DATA SEGMENT:

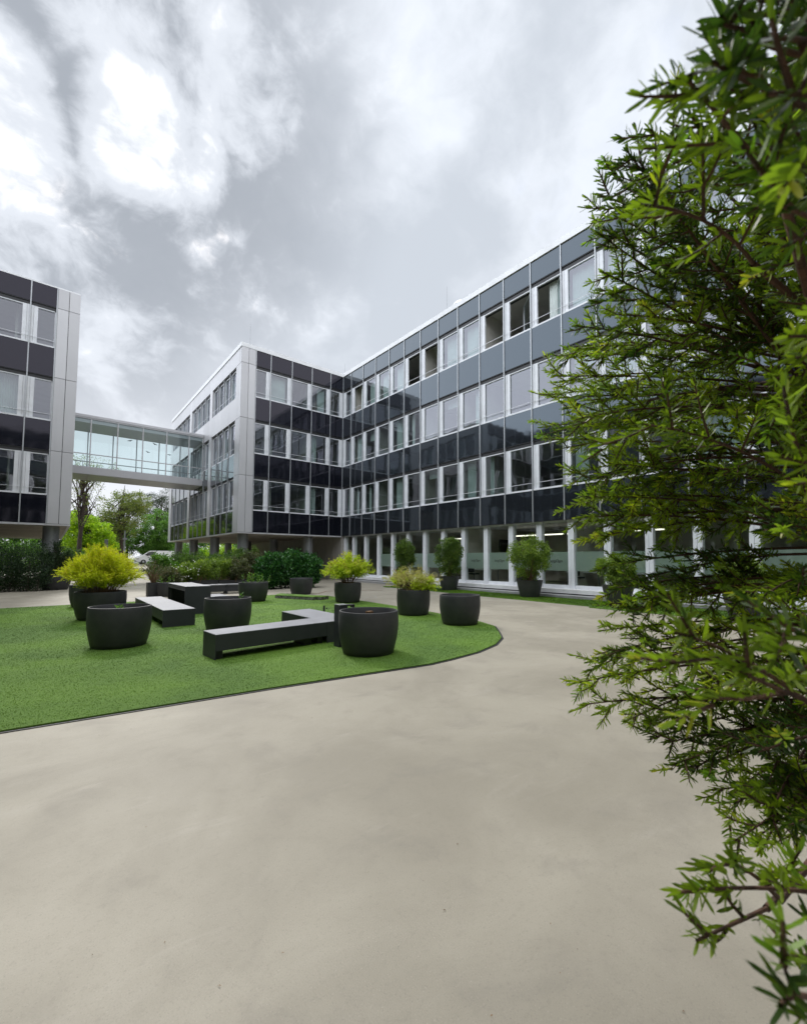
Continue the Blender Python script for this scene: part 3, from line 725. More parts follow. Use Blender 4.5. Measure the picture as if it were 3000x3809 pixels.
def sheet_bench(name, label, cat, x0, x1, y0, y1, h, skirt, ends='xy', along='y', th=.02, seam=None, z=.022):
    """sheet metal bench: top plate, two end panels down to the ground, hanging side skirts"""
    t = thing(name, label, cat, ((x0+x1)/2, (y0+y1)/2, z))
    tp = MB()
    if along == 'y':
        cuts = [y0]+([seam] if seam else [])+[y1]
        for a, b in zip(cuts[:-1], cuts[1:]): tp.box(x0, x1, a+(.002 if a != y0 else 0), b-(.002 if b != y1 else 0), h-.006, h)
        tp.build('seat', 'bench_top', t, bevel=.002)
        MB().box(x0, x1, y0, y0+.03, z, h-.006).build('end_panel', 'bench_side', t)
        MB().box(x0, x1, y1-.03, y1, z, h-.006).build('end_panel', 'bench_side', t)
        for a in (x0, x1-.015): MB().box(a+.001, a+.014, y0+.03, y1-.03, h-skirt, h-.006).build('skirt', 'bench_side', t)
        MB().box(x0+.05, x1-.05, y0+.12, y0+.20, z, h-.02).build('inner_leg', 'black', t)
        MB().box(x0+.05, x1-.05, y1-.20, y1-.12, z, h-.02).build('inner_leg', 'black', t)
    return t
sheet_bench('bench', 'long grey metal bench with a pale two-part seat left of the table', 'bench', 2.03, 2.71, 11.3, 15.45, .415, .25, seam=13.3)
sheet_bench('bench', 'low pale bench glimpsed between the table and the middle planter', 'bench', 3.82, 4.45, 12.6, 15.45, .415, .25, seam=14.25)
sheet_bench('table', 'grey metal slab table with closed ends and a pale top', 'table', 2.95, 3.63, 13.47, 15.75, .81, .13)
# L-shaped bench
t = thing('corner_bench', 'grey L-shaped metal bench in front with its long arm pointing left', 'bench', (3.4, 7.8, .022))
A = [(2.03, 7.20), (4.06, 7.37), (4.06, 8.05), (1.99, 7.74)]
B = [(4.064, 7.37), (4.80, 7.44), (4.80, 9.58), (4.064, 9.46)]
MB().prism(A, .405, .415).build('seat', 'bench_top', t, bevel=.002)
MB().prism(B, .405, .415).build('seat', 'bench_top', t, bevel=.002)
def wallq(p, q, z0, z1, th=.014):
    d = (Vector(q)-Vector(p)).normalized(); n = Vector((-d.y, d.x))*th
    return MB().prism([tuple(p), tuple(q), (q[0]+n.x, q[1]+n.y), (p[0]+n.x, p[1]+n.y)], z0, z1)
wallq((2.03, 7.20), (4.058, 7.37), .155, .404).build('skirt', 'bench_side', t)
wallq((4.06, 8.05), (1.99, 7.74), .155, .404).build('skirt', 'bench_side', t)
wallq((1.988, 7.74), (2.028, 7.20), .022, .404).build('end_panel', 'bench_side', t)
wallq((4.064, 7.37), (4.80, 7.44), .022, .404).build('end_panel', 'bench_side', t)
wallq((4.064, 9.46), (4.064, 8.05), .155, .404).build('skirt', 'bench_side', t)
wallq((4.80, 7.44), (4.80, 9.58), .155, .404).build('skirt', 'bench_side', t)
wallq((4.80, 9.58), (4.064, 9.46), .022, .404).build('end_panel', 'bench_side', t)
MB().box(2.06, 2.16, 7.26, 7.66, .022, .40).build('inner_leg', 'black', t)
MB().box(3.62, 3.76, 7.42, 7.85, .022, .40).build('inner_leg', 'black', t)
MB().box(3.90, 4.0, 7.44, 7.88, .022, .40).build('inner_leg', 'black', t)
# bent steel side table / bin stand beside it
t = thing('bin_stand', 'upright dark steel stand with a bent top beside the L-shaped bench', 'bin stand', (4.1, 7.0, .022))
MB().box(4.03, 4.045, 6.86, 7.06, .022, .762).build('upright', 'bench_side', t)
m = MB(); m.box(4.03, 4.22, 6.86, 7.06, .765, .776); m.build('top_plate', 'steel', t, bevel=.003)
m = MB(); m.box(4.20, 4.36, 6.90, 7.03, .742, .764); m.box(4.35, 4.372, 6.90, 7.03, .70, .764); m.build('lid', 'black', t, bevel=.004)
m = MB(); m.box(4.048, 4.20, 6.87, 6.885, .022, .762); m.build('side_plate', 'bench_side', t)
t = thing('short_post', 'short dark post with a round knob behind the L-shaped bench', 'post', (5.36, 9.9, .022))
MB().box(5.34, 5.385, 9.89, 9.91, .022, .425).build('stem', 'bench_side', t)
MB().lathe([(.001, .33), (.018, .335), (.022, .35), (.018, .368), (.001, .372)], (5.43, 9.88), 12).build('knob', 'black', t, smooth=True)

# rear bench, troughs and square planters
t = thing('bench', 'long dark bench behind the turf in front of the shrub troughs', 'bench', (6.4, 20.9, 0))
MB().box(4.9, 7.6, 20.65, 21.15, .385, .43).build('seat', 'bench_top', t, bevel=.004)
MB().box(4.92, 7.58, 20.67, 21.13, .13, .384).build('skirt', 'bench_side', t)
for x in (5.0, 6.22, 7.4): MB().box(x, x+.08, 20.70, 21.08, 0, .13).build('leg', 'black', t)
MB().box(6.22, 6.27, 20.62, 20.645, 0, .42).build('bracket', 'bench_side', t)
def box_planter(x0, x1, y0, y1, h, label, group=None, name='trough_planter', cat='planter'):
    t = thing(name, label, cat, ((x0+x1)/2, (y0+y1)/2, 0), group)
    m = MB()
    for a in ((x0, x1, y0, y0+.03), (x0, x1, y1-.03, y1), (x0, x0+.03, y0+.03, y1-.03), (x1-.03, x1, y0+.03, y1-.03)): m.box(*a, 0, h)
    m.build('box', 'pot', t)
    MB().box(x0+.03, x1-.03, y0+.03, y1-.03, 0, h-.07).build('soil', 'soil', t)
    return t
TG = 'long black troughs behind the rear bench'
box_planter(5.05, 6.30, 22.2, 22.75, .56, 'black trough planter behind the left half of the rear bench', TG)
box_planter(6.34, 7.60, 22.2, 22.75, .54, 'black trough planter behind the right half of the rear bench', TG)
box_planter(7.9, 9.3, 23.4, 23.95, .52, 'black trough planter with brownish shrub left of the dark green hedge', TG)
box_planter(3.18, 3.60, 20.95, 21.37, .58, 'tall square black planter with a bare-stemmed grey shrub', None, 'square_planter')
box_planter(6.45, 7.1, 34.8, 35.4, .66, 'small square planter far back between the shrubs', None, 'square_planter')
planter(3.82, 20.75, 'small round black planter with sprouts beside the tall square planter', R=.33, rb=.28, h=.58, soil=.50)

# ================================================================= foliage kit
def unit(v): return v/np.maximum(np.linalg.norm(v, axis=-1, keepdims=True), 1e-9)
def leaves(P, Dn, L, Wd, fold=.25, nrm=None):
    """leaf-shaped faces: base point P, direction Dn, length L, width Wd -> verts, faces (two triangles each)"""
    n = len(P); D_ = unit(Dn); r = rng.normal(size=(n, 3)) if nrm is None else nrm
    S = unit(np.cross(D_, r)); N = np.cross(S, D_)
    L = np.broadcast_to(L, (n,))[:, None]; Wd = np.broadcast_to(Wd, (n,))[:, None]
    V = np.stack([P, P+D_*L*.45+S*Wd*.5+N*Wd*fold, P+D_*L, P+D_*L*.45-S*Wd*.5+N*Wd*fold], 1)
    k = np.arange(n)[:, None]*4
    return V.reshape(-1, 3), np.concatenate([k+[0, 1, 2], k+[0, 2, 3]], 1).reshape(-1, 3)
def leafobj(name, parts, material, parent, tints=None):
    Vs, Fs, o = [], [], 0
    for V, F in parts: Vs.append(V); Fs.append(F+o); o += len(V)
    V = np.concatenate(Vs); F = np.concatenate(Fs)
    if tints is None: t = np.repeat(rng.random(len(F)//2+1), 2)[:len(F)]
    else: t = np.repeat(np.concatenate(tints), 2)[:len(F)]
    return raw(name, V, F, material, parent, tint=t)
def stems_plant(name, label, cat, x, y, z, H, spread, nst, twigs, lpt, L, Wd, lmat, smat='bark', group=None, lean=(0, 0), t0=.35, twl=.22, up=.5, droop=0., srad=.010, r0=.12, tone=None, clumpy=.35, vary=.25, also=None, tip=0.0):
    """plant of many arching stems; twigs leave the stems, leaves leave the twigs"""
    t = thing(name, label, cat, (x, y, z), group)
    sm = MB(); PP, DD, TT = [], [], []
    for s in range(nst):
        a = rng.uniform(0, 2*np.pi); rr = math.sqrt(rng.uniform(.02, 1)); hh = H*(1-.45*rr**2)*rng.uniform(1-vary, 1)
        b = np.array([x+r0*rr*math.cos(a), y+r0*rr*math.sin(a), z]); e = np.array([x+lean[0]+spread*rr*math.cos(a), y+lean[1]+spread*rr*math.sin(a), z+hh-droop*rr*H])
        c = b*.45+e*.55+np.array([0, 0, hh*.28])-(e-b)*np.array([.25, .25, 0])
        tt = np.linspace(0, 1, 7)[:, None]; crv = (1-tt)**2*b+2*tt*(1-tt)*c+tt**2*e
        sm.tube([tuple(p) for p in crv], list(np.linspace(srad, srad*.35, 7)), 5, cap=False)
        tone_s = rng.normal(0, clumpy*.5)
        for k in range(twigs):
            u = t0+(1-t0)*(k+rng.random())/twigs
            p = (1-u)**2*b+2*u*(1-u)*c+u*u*e; dv = unit(2*(1-u)*(c-b)+2*u*(e-c))
            d = unit(dv*rng.uniform(.3, 1.)+unit(rng.normal(size=3))*.8+np.array([0, 0, up*.6])); tl = twl*rng.uniform(.5, 1.15)
            n = max(3, int(lpt*rng.uniform(.6, 1.2))); w = np.sort(rng.random(n))[:, None]
            bend = np.array([0, 0, -droop*.5+.1])
            q = p+d*tl*w+bend*tl*w**2
            PP.append(q); DD.append(unit(d+unit(rng.normal(size=(n, 3)))*.85)); TT.append(np.clip(rng.random(n)*.7+.15+tone_s+tip*(u-.6), 0, 1))
    P, D_ = np.concatenate(PP), np.concatenate(DD); n = len(P)
    sm.build('stems', smat, t)
    V, F = leaves(P, D_, L*rng.uniform(.6, 1.2, n), Wd*rng.uniform(.7, 1.2, n))
    leafobj('foliage', [(V, F)], lmat, t, [np.concatenate(TT)])
    return t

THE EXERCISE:
Extract, word for word, each line from the top of the data down to and including the line with "B = [(4.064, 7.37), (4.80, 7.44), (4.80, 9.58), (4.064, 9.46)]"; skip the pictures.

ANSWER:
Continue the Blender Python script for this scene: part 3, from line 725. More parts follow. Use Blender 4.5. Measure the picture as if it were 3000x3809 pixels.
def sheet_bench(name, label, cat, x0, x1, y0, y1, h, skirt, ends='xy', along='y', th=.02, seam=None, z=.022):
    """sheet metal bench: top plate, two end panels down to the ground, hanging side skirts"""
    t = thing(name, label, cat, ((x0+x1)/2, (y0+y1)/2, z))
    tp = MB()
    if along == 'y':
        cuts = [y0]+([seam] if seam else [])+[y1]
        for a, b in zip(cuts[:-1], cuts[1:]): tp.box(x0, x1, a+(.002 if a != y0 else 0), b-(.002 if b != y1 else 0), h-.006, h)
        tp.build('seat', 'bench_top', t, bevel=.002)
        MB().box(x0, x1, y0, y0+.03, z, h-.006).build('end_panel', 'bench_side', t)
        MB().box(x0, x1, y1-.03, y1, z, h-.006).build('end_panel', 'bench_side', t)
        for a in (x0, x1-.015): MB().box(a+.001, a+.014, y0+.03, y1-.03, h-skirt, h-.006).build('skirt', 'bench_side', t)
        MB().box(x0+.05, x1-.05, y0+.12, y0+.20, z, h-.02).build('inner_leg', 'black', t)
        MB().box(x0+.05, x1-.05, y1-.20, y1-.12, z, h-.02).build('inner_leg', 'black', t)
    return t
sheet_bench('bench', 'long grey metal bench with a pale two-part seat left of the table', 'bench', 2.03, 2.71, 11.3, 15.45, .415, .25, seam=13.3)
sheet_bench('bench', 'low pale bench glimpsed between the table and the middle planter', 'bench', 3.82, 4.45, 12.6, 15.45, .415, .25, seam=14.25)
sheet_bench('table', 'grey metal slab table with closed ends and a pale top', 'table', 2.95, 3.63, 13.47, 15.75, .81, .13)
# L-shaped bench
t = thing('corner_bench', 'grey L-shaped metal bench in front with its long arm pointing left', 'bench', (3.4, 7.8, .022))
A = [(2.03, 7.20), (4.06, 7.37), (4.06, 8.05), (1.99, 7.74)]
B = [(4.064, 7.37), (4.80, 7.44), (4.80, 9.58), (4.064, 9.46)]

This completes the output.